# Short problem
The entries below contain a line with "Keep writing the" and a line with "place(WC, used, (13.9, 4.55, 0), face(-0.8, 0.6), 'black". Quote exactly those two lines and all lines between them.

# Records for this exercise
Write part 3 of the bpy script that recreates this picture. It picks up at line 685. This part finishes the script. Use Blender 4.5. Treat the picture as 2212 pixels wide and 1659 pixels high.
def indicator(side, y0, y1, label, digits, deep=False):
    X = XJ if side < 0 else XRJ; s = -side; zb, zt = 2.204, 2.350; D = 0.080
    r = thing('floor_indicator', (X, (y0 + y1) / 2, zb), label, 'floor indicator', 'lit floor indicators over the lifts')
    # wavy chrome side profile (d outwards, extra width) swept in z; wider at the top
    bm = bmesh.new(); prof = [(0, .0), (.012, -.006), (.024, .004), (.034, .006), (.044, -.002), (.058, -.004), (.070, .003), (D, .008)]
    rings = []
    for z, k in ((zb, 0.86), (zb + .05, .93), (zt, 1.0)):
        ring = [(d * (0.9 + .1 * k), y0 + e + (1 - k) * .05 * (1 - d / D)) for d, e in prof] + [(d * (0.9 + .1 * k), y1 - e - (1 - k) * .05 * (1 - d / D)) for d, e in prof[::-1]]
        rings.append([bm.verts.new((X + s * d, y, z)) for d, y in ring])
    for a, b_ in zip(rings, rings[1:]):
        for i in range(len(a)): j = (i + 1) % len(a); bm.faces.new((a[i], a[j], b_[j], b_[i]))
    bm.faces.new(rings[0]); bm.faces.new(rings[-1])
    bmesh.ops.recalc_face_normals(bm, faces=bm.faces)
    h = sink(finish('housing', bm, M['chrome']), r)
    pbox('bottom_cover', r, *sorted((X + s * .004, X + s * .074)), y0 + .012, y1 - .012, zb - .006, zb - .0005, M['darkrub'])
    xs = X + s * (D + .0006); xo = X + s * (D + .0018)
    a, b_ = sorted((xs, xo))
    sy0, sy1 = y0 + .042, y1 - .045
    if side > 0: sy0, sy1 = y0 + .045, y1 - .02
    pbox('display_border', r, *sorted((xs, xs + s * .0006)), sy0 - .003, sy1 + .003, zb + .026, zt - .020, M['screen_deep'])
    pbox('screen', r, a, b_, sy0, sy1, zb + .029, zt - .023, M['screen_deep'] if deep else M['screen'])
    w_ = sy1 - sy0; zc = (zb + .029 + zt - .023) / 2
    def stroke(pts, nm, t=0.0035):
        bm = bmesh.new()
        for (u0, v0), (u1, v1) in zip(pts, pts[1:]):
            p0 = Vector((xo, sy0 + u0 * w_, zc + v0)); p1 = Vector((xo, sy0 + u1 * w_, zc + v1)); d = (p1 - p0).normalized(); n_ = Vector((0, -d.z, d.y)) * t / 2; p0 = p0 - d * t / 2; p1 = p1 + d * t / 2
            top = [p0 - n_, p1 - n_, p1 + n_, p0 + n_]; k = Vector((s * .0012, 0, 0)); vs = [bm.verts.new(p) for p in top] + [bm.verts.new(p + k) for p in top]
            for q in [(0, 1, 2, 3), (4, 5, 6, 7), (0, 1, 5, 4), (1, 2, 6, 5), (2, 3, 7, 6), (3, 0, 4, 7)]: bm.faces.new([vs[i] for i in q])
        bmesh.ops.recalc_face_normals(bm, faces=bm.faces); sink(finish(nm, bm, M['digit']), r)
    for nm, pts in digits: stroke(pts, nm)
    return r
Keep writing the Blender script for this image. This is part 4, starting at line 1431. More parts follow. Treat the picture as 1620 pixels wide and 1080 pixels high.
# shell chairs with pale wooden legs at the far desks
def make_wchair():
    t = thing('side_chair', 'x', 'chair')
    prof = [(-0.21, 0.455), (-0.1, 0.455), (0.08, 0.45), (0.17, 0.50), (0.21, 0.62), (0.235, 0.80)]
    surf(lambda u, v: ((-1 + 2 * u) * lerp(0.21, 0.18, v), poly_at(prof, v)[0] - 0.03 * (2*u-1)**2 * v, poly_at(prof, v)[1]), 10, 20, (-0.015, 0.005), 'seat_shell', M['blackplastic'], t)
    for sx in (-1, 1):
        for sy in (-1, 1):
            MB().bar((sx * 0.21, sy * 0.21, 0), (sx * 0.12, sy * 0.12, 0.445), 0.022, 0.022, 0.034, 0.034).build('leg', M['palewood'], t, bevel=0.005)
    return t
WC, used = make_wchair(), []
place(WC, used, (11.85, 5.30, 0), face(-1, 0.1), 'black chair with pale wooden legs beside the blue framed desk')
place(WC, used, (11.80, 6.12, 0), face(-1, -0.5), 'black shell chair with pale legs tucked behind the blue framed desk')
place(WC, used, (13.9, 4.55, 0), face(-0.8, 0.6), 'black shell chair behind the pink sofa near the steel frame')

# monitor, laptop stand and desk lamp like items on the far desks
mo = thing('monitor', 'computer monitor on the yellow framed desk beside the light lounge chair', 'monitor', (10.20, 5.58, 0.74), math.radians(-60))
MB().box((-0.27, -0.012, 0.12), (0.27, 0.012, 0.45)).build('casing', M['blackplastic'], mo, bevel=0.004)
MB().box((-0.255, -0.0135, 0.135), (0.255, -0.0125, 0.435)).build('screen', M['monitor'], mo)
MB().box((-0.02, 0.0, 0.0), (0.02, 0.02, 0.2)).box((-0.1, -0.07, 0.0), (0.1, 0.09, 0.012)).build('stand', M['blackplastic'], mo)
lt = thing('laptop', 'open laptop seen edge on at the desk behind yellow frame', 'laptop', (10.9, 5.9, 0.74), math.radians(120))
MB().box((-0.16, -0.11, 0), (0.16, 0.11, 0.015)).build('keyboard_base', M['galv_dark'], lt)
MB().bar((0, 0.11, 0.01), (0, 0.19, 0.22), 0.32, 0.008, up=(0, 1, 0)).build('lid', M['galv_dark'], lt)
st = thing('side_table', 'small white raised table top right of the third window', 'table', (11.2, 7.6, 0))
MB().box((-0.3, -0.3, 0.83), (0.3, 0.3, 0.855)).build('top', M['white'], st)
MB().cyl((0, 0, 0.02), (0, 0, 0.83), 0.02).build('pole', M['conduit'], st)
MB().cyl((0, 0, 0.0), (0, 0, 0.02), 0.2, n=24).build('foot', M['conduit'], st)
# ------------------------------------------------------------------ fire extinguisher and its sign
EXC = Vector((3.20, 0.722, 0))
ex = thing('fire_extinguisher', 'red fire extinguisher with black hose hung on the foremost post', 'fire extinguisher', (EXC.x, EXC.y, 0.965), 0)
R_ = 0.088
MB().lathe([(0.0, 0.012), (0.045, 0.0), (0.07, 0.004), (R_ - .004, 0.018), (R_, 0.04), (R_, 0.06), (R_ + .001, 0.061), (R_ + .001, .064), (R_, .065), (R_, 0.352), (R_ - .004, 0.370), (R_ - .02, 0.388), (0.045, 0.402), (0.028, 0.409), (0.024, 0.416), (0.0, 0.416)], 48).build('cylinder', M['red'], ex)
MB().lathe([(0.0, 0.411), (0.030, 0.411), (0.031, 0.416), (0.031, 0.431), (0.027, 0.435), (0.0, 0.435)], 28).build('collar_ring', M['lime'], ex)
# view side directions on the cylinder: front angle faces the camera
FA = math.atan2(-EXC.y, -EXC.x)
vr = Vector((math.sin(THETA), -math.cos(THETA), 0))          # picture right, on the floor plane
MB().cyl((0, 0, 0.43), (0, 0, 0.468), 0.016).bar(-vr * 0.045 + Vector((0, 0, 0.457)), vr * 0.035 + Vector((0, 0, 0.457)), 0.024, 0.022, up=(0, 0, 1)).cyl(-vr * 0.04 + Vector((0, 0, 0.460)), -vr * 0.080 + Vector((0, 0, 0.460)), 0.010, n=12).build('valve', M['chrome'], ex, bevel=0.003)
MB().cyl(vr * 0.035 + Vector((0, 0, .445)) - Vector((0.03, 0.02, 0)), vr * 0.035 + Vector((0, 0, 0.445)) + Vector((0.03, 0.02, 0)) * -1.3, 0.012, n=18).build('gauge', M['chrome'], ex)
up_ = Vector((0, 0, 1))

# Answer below
Keep writing the Blender script for this image. This is part 4, starting at line 1431. More parts follow. Treat the picture as 1620 pixels wide and 1080 pixels high.
# shell chairs with pale wooden legs at the far desks
def make_wchair():
    t = thing('side_chair', 'x', 'chair')
    prof = [(-0.21, 0.455), (-0.1, 0.455), (0.08, 0.45), (0.17, 0.50), (0.21, 0.62), (0.235, 0.80)]
    surf(lambda u, v: ((-1 + 2 * u) * lerp(0.21, 0.18, v), poly_at(prof, v)[0] - 0.03 * (2*u-1)**2 * v, poly_at(prof, v)[1]), 10, 20, (-0.015, 0.005), 'seat_shell', M['blackplastic'], t)
    for sx in (-1, 1):
        for sy in (-1, 1):
            MB().bar((sx * 0.21, sy * 0.21, 0), (sx * 0.12, sy * 0.12, 0.445), 0.022, 0.022, 0.034, 0.034).build('leg', M['palewood'], t, bevel=0.005)
    return t
WC, used = make_wchair(), []
place(WC, used, (11.85, 5.30, 0), face(-1, 0.1), 'black chair with pale wooden legs beside the blue framed desk')
place(WC, used, (11.80, 6.12, 0), face(-1, -0.5), 'black shell chair with pale legs tucked behind the blue framed desk')
place(WC, used, (13.9, 4.55, 0), face(-0.8, 0.6), 'black shell chair behind the pink sofa near the steel frame')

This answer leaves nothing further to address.